Много позже уже в другой школе уважаемая учительница математики рассказывала свою историю про дисциплину на уроке. Когда она, молоденькая девушка, только что закончила педагогический институт,  то у неё тоже страдала  дисциплина. Она пожаловалась, и учитель со стажем ей сказал
— Ну, ничего, скоро научитесь. Вы только посмотрите на ребёнка, а он уже заплачет.
И действительно, она научилась. Учителя, когда ругают учеников, говорят каким-то особым неприятным голосом, таким, что сразу пропадает желание и спорить, и думать. Хотя так выговаривают не только в школе, но и часто на улице мамаши громко и зло отчитывают своих чад. К своему несчастью, или, наоборот, к счастью, я так и не смогла обучиться этому искусству.
Однако пятый «а» радовал меня на математике  своей сообразительностью. С ними мы успешно решали задачи. Я заметила, что темы «часть от числа», «процент» очень трудно даются. Раньше, в советской школе эту тему преподавали по другой методике,  кстати, не советской, а ещё дореволюционной гимназической. Мне она казалась более понятной и доходчивой. И родители, которые стремились помогать своим детям, тоже помнили старые способы решения. Часто всё путалось, ведь учебник требовал решать задачи  по-новому. 
Я не умела ставить оценки. Мне казалось, что если я поставлю в тетради двойку, то этим могу ранить ребенка. Как переступить через себя и почувствовать, что имеешь право выставлять оценку маленькому человеку? Наконец с горем пополам приноровилась и поняла, что я оцениваю не человека, а его работу. Естественно, что в первой четверти в журнале я выставила недостаточно текущих оценок. И наша мудрая методист по математике, просматривая мою страницу в классном журнале, в то время бумажном, добавила несколько оценок «квадратно-гнездовым методом». Эти несколько оценок ничего не поменяли, зато журнальная страница стала симпатичной просто на загляденье и готовой к любой страшной проверке РОНО.
В пятом классе по норме положено каждый день проверять тетради. Я таскала тяжелые пачки  домой, и мы вдвоем — я и мой муж, проверяли решение задачек пятого класса. Муж писал замечания в тетрадях учеников, он сам придумывал формулировки. Хорошо, что родителям не приходило в голову сверять почерк, иначе они бы заметили, что в детских тетрадях учительские заметки написаны разной рукой, и очень бы удивились. Когда я после ссоры с директором уволилась, мой муж вздохнул с облегчением и возблагодарил Бога за своё освобождение. Не помню, платила ли хитрая администрация гимназии мне что-то за проверку тетрадей, наверно нет, потому что я работала как заместитель. За проверку тетрадей предусмотрены отдельные деньги. Когда в  2018 выплату урезали, учителя закономерно решили, что не обязаны ничего проверять.

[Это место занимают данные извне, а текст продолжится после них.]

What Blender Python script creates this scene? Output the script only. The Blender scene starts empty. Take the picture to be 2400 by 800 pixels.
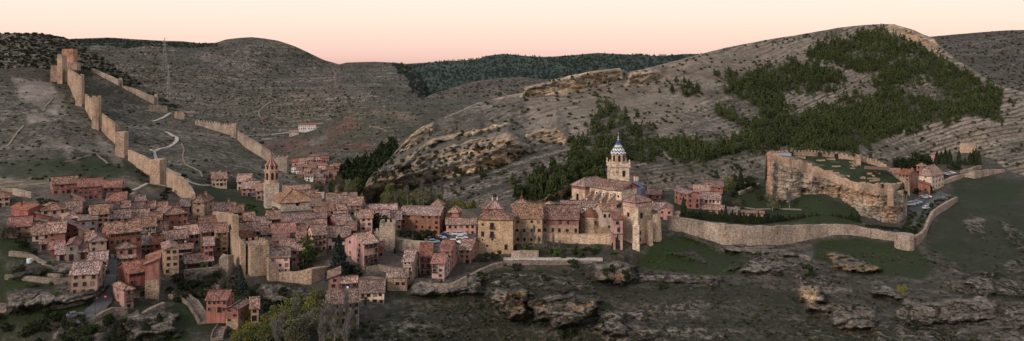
import bpy, math, random
import numpy as np
from mathutils import Vector
random.seed(11); rng = np.random.default_rng(7)
C = bpy.context.scene.collection
F, HY, CZ, U0 = 2078.46, 130.0, 100.0, 1200.0
R = math.radians

# ------------------------------------------------------------------ helpers
def P(u, py, Y):
    return Vector(((u-U0)/F*Y, Y, CZ-(py-HY)/F*Y))

def tag(o, label=None, cat=None, group=None, kind=None):
    if label: o['label'] = label
    if cat: o['category'] = cat
    if group: o['group'] = group
    if kind: o['kind'] = kind
    return o

def empty(name, loc, rz=0, **k):
    o = bpy.data.objects.new(name, None); C.objects.link(o)
    o.location = loc; o.rotation_euler.z = rz; o.empty_display_size = .5
    return tag(o, **k)

class MB:
    def __init__(s): s.v=[]; s.f=[]; s.m=[]; s.uv=[]
    def add(s, vs, fs, mi=0, uvs=None):
        b=len(s.v); s.v += [tuple(x) for x in vs]
        for k,f in enumerate(fs):
            s.f.append(tuple(b+i for i in f)); s.m.append(mi)
            s.uv.append(uvs[k] if uvs else [(0,0)]*len(f))
    def box(s, c, size, rz=0, mi=0, taper=1.0):
        cx,cy,cz=c; a,b,h=size[0]/2,size[1]/2,size[2]
        vs=[]
        for z,t in ((0,1),(h,taper)):
            for x,y in ((-a,-b),(a,-b),(a,b),(-a,b)):
                x*=t; y*=t
                vs.append((cx+x*math.cos(rz)-y*math.sin(rz), cy+x*math.sin(rz)+y*math.cos(rz), cz+z))
        s.add(vs,[(0,3,2,1),(4,5,6,7),(0,1,5,4),(1,2,6,5),(2,3,7,6),(3,0,4,7)],mi)
    def prism(s, poly, z0, z1, mi=0):
        n=len(poly); vs=[(x,y,z0) for x,y in poly]+[(x,y,z1) for x,y in poly]
        s.add(vs,[tuple(range(n-1,-1,-1)),tuple(range(n,2*n))]+[(i,(i+1)%n,n+(i+1)%n,n+i) for i in range(n)],mi)
    def tube(s, p, q, r0, r1, n=6, mi=0):
        p=Vector(p); q=Vector(q); d=(q-p)
        if d.length<1e-6: return
        d.normalize(); a=d.orthogonal().normalized(); b=d.cross(a)
        vs=[]
        for c,r in ((p,r0),(q,r1)):
            for i in range(n):
                t=2*math.pi*i/n; vs.append(c+a*(r*math.cos(t))+b*(r*math.sin(t)))
        s.add(vs,[(i,(i+1)%n,n+(i+1)%n,n+i) for i in range(n)]+[tuple(range(n-1,-1,-1)),tuple(range(n,2*n))],mi)
    def lathe(s, c, prof, n=12, mi=0, rot=0):
        cx,cy,cz=c; vs=[]
        for r,z in prof:
            for i in range(n):
                t=rot+2*math.pi*i/n; vs.append((cx+r*math.cos(t),cy+r*math.sin(t),cz+z))
        fs=[]
        for k in range(len(prof)-1):
            for i in range(n):
                j=(i+1)%n; fs.append((k*n+i,k*n+j,(k+1)*n+j,(k+1)*n+i))
        fs.append(tuple(range(n-1,-1,-1))); L=(len(prof)-1)*n; fs.append(tuple(range(L,L+n)))
        s.add(vs,fs,mi)
    def mesh(s, name, mats, smooth=False):
        me=bpy.data.meshes.new(name); me.from_pydata(s.v,[],s.f)
        for m in (mats if isinstance(mats,(list,tuple)) else [mats]): me.materials.append(m)
        me.polygons.foreach_set('material_index', s.m)
        uvl=me.uv_layers.new(name='UVMap')
        uvl.data.foreach_set('uv', [c for f in s.uv for p in f for c in p])
        if smooth: me.polygons.foreach_set('use_smooth',[True]*len(s.f))
        me.update(); return me
    def build(s, name, mats, parent=None, smooth=False, **k):
        o=bpy.data.objects.new(name, s.mesh(name,mats,smooth)); C.objects.link(o)
        if parent: o.parent=parent
        return tag(o,**k)

def put(name, me, parent=None, loc=(0,0,0), rz=0, scale=None, **k):
    o=bpy.data.objects.new(name, me); C.objects.link(o); o.location=loc; o.rotation_euler.z=rz
    if scale: o.scale=scale
    if parent: o.parent=parent
    return tag(o,**k)

def copy_tree(o, parent=None):
    c=o.copy(); C.objects.link(c)
    if parent: c.parent=parent
    for ch in list(o.children): copy_tree(ch,c)
    return c

# ------------------------------------------------------------------ numpy noise
_T = rng.random(65536).astype(np.float32)
def vnoise(x,y,z):
    xi=np.floor(x).astype(np.int64); yi=np.floor(y).astype(np.int64); zi=np.floor(z).astype(np.int64)
    fx=x-xi; fy=y-yi; fz=z-zi
    fx=fx*fx*(3-2*fx); fy=fy*fy*(3-2*fy); fz=fz*fz*(3-2*fz)
    def h(a,b,c): return _T[(a*73856093 ^ b*19349663 ^ c*83492791) & 65535]
    r=0
    for dx in (0,1):
        for dy in (0,1):
            for dz in (0,1):
                r=r+h(xi+dx,yi+dy,zi+dz)*(fx if dx else 1-fx)*(fy if dy else 1-fy)*(fz if dz else 1-fz)
    return r*2-1
def fbm(x,y,z,s,o=4,g=.5):
    r=0;a=1;t=0
    for i in range(o):
        r=r+a*vnoise(x/s+i*17.3,y/s+i*5.1,z/s-i*9.7); t+=a; a*=g; s/=2.03
    return r/t
def ridged(x,y,z,s,o=4):
    r=0;a=1;t=0
    for i in range(o):
        r=r+a*(1-np.abs(vnoise(x/s+i*7.3,y/s-i*3.1,z/s+i*2.7))*2); t+=a; a*=.5; s/=2.1
    return r/t

def smooth(a,b,x):
    t=np.clip((x-a)/(b-a),0,1); return t*t*(3-2*t)
def worley(x,y,z,s):
    """blocky rock relief: 0 in the joints, up to 1 on the block faces"""
    x=x/s;y=y/s;z=z/s; xi=np.floor(x).astype(np.int64);yi=np.floor(y).astype(np.int64);zi=np.floor(z).astype(np.int64)
    f1=np.full(x.shape,9.0);f2=f1.copy();idv=f1.copy()
    for a in (-1,0,1):
        for b in (-1,0,1):
            for c in (-1,0,1):
                h=lambda k:_T[((xi+a)*73856093 ^ (yi+b)*19349663 ^ (zi+c)*83492791 ^ k*2654435761) & 65535]
                d=((xi+a+h(1)-x)**2+(yi+b+h(2)-y)**2+(zi+c+h(3)-z)**2)**.5
                n=d<f1; f2=np.where(n,f1,np.minimum(f2,d)); idv=np.where(n,h(4),idv); f1=np.where(n,d,f1)
    return np.clip((f2-f1)*2.2,0,1),idv
def blocks(mask,X,Y,Z,s,st=(1,1,1)):
    out=np.zeros(X.shape); m=mask>.02
    if m.any():
        w,i=worley(X[m]*st[0]+.25*s*fbm(X[m],Y[m],Z[m],s*.6,2),Y[m]*st[1],Z[m]*st[2],s); out[m]=(smooth(0,.5,w)*.6+i*.9)*mask[m]
    return out
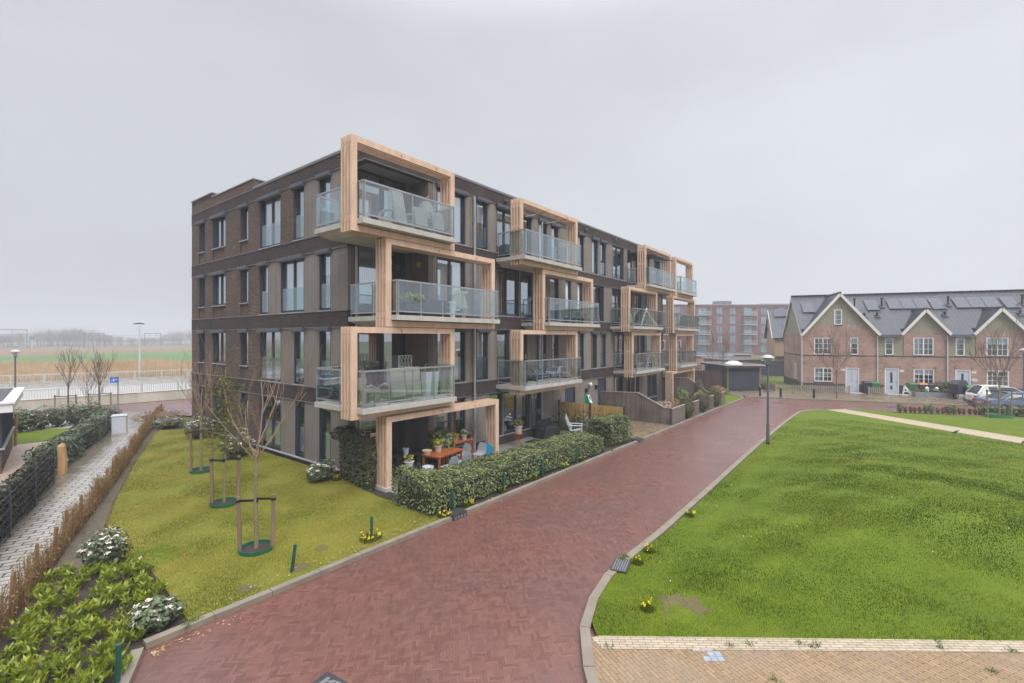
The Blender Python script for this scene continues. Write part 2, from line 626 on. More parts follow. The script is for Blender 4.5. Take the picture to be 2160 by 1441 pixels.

В школе я столкнулась с комичной ситуацией на праздниках. В России учителя — в основном женщины. И вот этот женский коллектив, отправляется в кафе. Принаряженные матроны зажигательно пляшут в свете разноцветных мигалок. Выглядит странно, как после войны. Хочется верить, что когда-нибудь  оплата учительского труда привлечёт в школу мужчин.
Завуч однажды пришла проверять, как я веду урок. Для начала она потребовала развёрнутый конспект. И к своему возмущению  увидела мои нестройные каракули вместо конспекта. Я просто записала для себя номера заданий, которые собиралась решать с учениками. Администратор покраснела и чуть не лопнула от негодования.
В начале февраля  я сказала в пятом «а», что увольняюсь. Дети расстроились.
— Опять на нас будут кричать — сказал кто-то из них.
Я вышла в коридор, чтобы они не видели слёз. Оказалось, что дети за несколько месяцев привыкли ко мне. Их хорошее отношение оказалось наградой.
А уволилась я совершенно неожиданно. Я собиралась ехать на похороны родственника. Валентина Степановна сказала, что мне надо подыскать себе замену, но только обязательно прийти утром в школу и написать заявление. Я нашла учительницу, которая согласилась провести мои уроки. Пришла к восьми утра, подошла к директору. Можно представить моё удивление, когда Валентина Степановна вдруг сказала
— Я Вас не отпускаю сегодня никуда.
От неожиданности я потеряла дар речи, но когда он вернулся, ответила
— Как хотите.  Я всё равно уйду!
— Ну, тогда пишите заявление по собственному желанию на увольнение — заявила Валентина Степановна.
— Пожалуйста, хоть прямо сейчас!
Так в одночасье я и уволилась. Может директор просто нашла замену и искала только повод, чтобы без шума уволить меня из школы. Но я составила о ней мнение, как о самодурше. Школа и казарма — одинаковые институты государства. Удивительно, но такого мнения мне удалось избежать в детстве, когда сама училась.
После такой директрисы остальные уже всегда казались мне просто милыми дамами, хотя и с некоторыми странностями.